7) É fundamental que seja o primeiro em algo. Daí político paulista ter sido sempre o primeiro a construir ou criar algo. O sofrimento é atroz porque é preciso assistir todos os filmes comentados por críticos, todos jogos de futebol transmitidos pelos canais à cabo
8) Paulista tem toda coleção da revista Caras, reproduz sem gaguejar o obituário do dia anterior, sabe de todos os shows de rock que São Paulo sediará nos próximos cinco anos e assim por diante. Um sofrimento.
9) Tempo é dinheiro ou sucesso. Não existe possibilidade de beber uma cerveja com um amigo depois do expediente sem que não ocorra alguma disputa enciclopédica. Mesmo que seja para discorrer sobre todas cervejas do mundo, seus diversos sabores e harmonização;
10) Disponibilidade total para a guerra
O sucesso no encalço faz do político paulista um guerreiro. Sempre está preparado para o ataque, desde o primeiro “bom dia”. A derrota, assim como para o norte-americano, é declaração de incompetência. É sofrido. Acreditem;
11) Força com pouca astúcia
A força é sempre mais cortejada e valorizada por um político paulista que a astúcia. Para que, afinal, perder tempo? Trata-se da fase anterior à Maquiavel, quando os romanos acreditavam que virtú significava virilidade.
12) Daí o jeito masculinizado de fazer política. Todo político paulista escamoteia para não revelar seu lado agressivo e guerreiro. Como escamotear é perda de tempo, não conseguem iludir por muito tempo. Não que não saibam encenar; afinal, “todo ator paulista é melhor” ;
13) Estresse
Todos pontos anteriores deságuam no estresse extremo. Político paulista à altura do nome é sempre estressado, dorme pouco, memoriza todos os dados, não improvisa, está sempre atrasado (porque dá a sensação que sempre faz muita coisa importante que o atrasa)
14) Ansiedade travestida de racionalidade
Todo político paulista é ansioso. Mas como bom paulista, não pode revelar este traço de falibilidade. Assim, a ansiedade ganha uma vestimenta providencial: o de racionalidade. Quem é racional não gosta de firulas
15) Impessoalidade
Tal ansiedade-racionalidade leva à total impessoalidade. Cheira a populismo e falta de tempo o sorriso. Graça ou humor é infantilismo. Perda de tempo. Dizer bom dia ou boa noite é perda de tempo.

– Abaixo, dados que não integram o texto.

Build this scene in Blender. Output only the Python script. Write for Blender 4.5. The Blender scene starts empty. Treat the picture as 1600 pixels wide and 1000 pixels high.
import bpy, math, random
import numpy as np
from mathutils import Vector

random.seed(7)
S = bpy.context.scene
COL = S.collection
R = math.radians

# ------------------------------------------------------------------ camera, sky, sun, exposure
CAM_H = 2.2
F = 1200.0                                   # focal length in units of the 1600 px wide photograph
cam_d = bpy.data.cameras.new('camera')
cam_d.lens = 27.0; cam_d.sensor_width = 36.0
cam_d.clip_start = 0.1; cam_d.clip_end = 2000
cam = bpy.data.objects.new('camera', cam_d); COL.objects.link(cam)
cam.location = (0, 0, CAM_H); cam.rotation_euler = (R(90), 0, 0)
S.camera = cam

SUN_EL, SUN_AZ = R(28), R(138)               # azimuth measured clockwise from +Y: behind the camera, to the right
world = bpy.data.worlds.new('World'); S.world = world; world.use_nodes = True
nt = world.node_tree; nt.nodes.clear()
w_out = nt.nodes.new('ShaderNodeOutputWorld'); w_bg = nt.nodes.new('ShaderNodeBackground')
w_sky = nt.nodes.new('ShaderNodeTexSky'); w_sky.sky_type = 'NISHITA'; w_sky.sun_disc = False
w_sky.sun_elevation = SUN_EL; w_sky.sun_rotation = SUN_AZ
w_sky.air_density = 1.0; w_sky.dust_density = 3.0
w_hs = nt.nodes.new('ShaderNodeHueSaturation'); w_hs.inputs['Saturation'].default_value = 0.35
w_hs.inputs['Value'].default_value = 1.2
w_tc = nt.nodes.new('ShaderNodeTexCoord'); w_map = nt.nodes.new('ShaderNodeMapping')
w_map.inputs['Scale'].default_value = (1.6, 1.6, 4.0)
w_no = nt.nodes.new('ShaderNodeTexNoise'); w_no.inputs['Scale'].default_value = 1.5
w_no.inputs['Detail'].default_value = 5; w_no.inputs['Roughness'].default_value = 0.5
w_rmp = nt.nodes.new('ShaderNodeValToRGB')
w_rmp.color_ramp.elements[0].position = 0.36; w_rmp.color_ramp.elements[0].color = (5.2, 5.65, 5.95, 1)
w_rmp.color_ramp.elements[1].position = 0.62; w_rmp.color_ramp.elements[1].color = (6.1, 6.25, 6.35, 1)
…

16) Corrida contra o tempo
Por este motivo, o tempo é mais veloz para os paulistas. Sempre falta tempo. E o trânsito ainda ajuda a potencializar esta sensação. A conquista do sucesso (e a ansiedade) aumenta a correria. Por este motivo é sempre difícil caminhar com um paulista.
17) Demonstrações públicas
Por tudo o que se disse anteriormente, político paulista é o mais performático de todos brasileiros. Tudo se faz em público. Lembro de Jânio Quadros jogando o livro que Franco Montoro acabara de ler, em pleno debate na televisão.
18) Até o ataque ao adversário do mesmo partido tem que ser performático. Porque é preciso que todos saibam do poder que se tem. O político paulista até sabe que não seria bom revelar o quanto é agressivo e competitivo. Mas não consegue se conter. (FIM)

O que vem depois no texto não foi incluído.